Comunque sia Tremonti e Benedetto XVI dicono praticamente le stesse cose su moltissimi temi.
Tremonti è il laico apostolo della dottrina vaticana.
Non ha riflessi antimercato comunisti o socialdemocratici, ma cattolici ed apostolici romani.

Azimut72 said...

C'è in atto una guerra (feroce) tra il mondo finanziario anglosassone e il ministro Tremonti (che rappresenta la punta dell'iceberg di un movimento più sotterraneo e che ha forti radici in Francia).

Le due parti non si risparmiano colpi bassi molto duri(basta leggere l'ultimo numero dell'Economist).

Nei prossimi mesi la lotta sarà sempre più all'arma bianca. Il motivo?

Il mondo anglosassone ha ultimamente paura di un "hard landing".
Per anni, ormai, ci hanno inondato di teorie come "economia dei servizi", lett. "effetti positivi della speculazione finanziaria" (hai letto bene!!), "PIL finanziario", "Decoupling", "securization", etc.ect..

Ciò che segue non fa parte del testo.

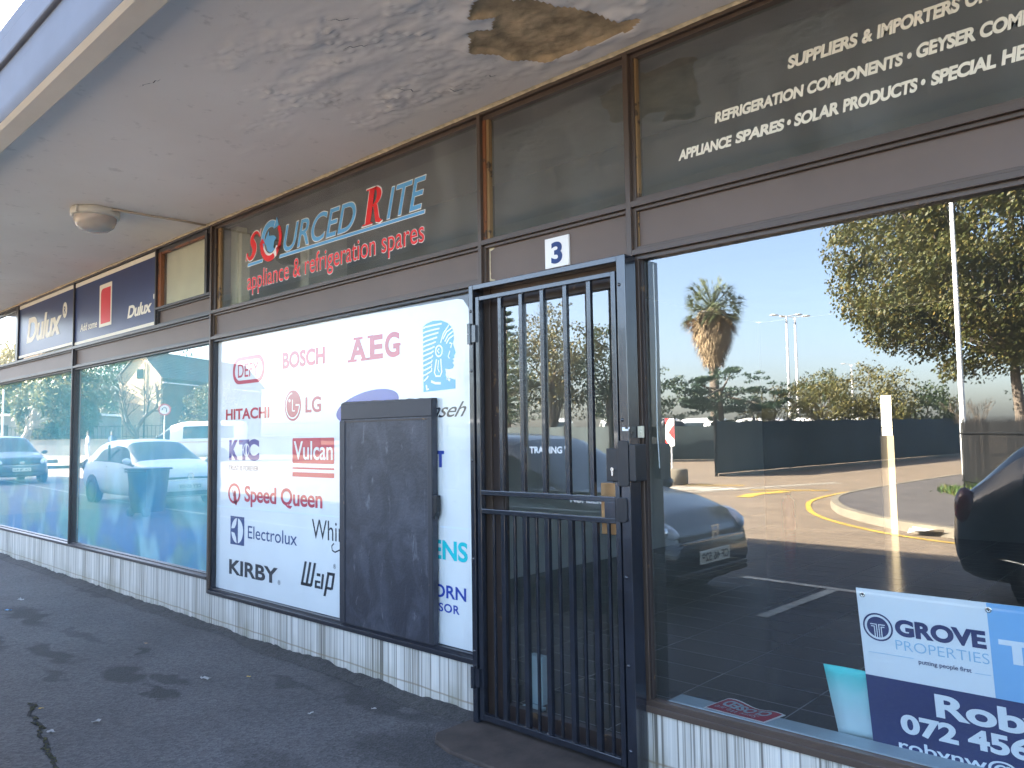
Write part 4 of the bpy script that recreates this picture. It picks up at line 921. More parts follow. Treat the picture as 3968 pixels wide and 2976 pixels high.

Adesso questo mondo sta franando sotto i colpi della "stagflation". A parte l'Italia che si è tagliata i coglioni da sola in questi anni non mettendo mano al Debito PUbblico (e Tremonti è uno dei colpevoli), i Paesi più a rischio di "hard landing" sono proprio quelli che hanno pontificato in questi anni "Inghilterra", "Spagna", "Irlanda".

Onore al merito a Tremonti & C. per aver previsto tutto (per la verità non è il solo) con molto anticipo.
Sarebbe stato meglio che il Ministro Tremonti avesse fatto questa battaglia dopo aver risolto il Debito Pubblico negli anni in cui è stato ministro....ma questa è un'altra storia.

azimut72

Anonymous said...

nota a latere: aumenta la domanda, aumenta la necessitá di coprirla (offerta), quindi si va a trivellare o si trivella di piú dove i costi di estrazione sono maggiori. Poiché chi vende oil vuole mantenere i suoi margini elevati, noi sappiamo che al margine si estrae di piú dove costa di piú estrarre fino a quando i margini rimangono abbastanza alti. Teoricamente dovrebbero tendere a zero, ma essendo il mercato petrolifero un oligopolio, il ragionamento cambia.

Tutto ció solo per dire che il riferimento ai costi di estrazione non era completo.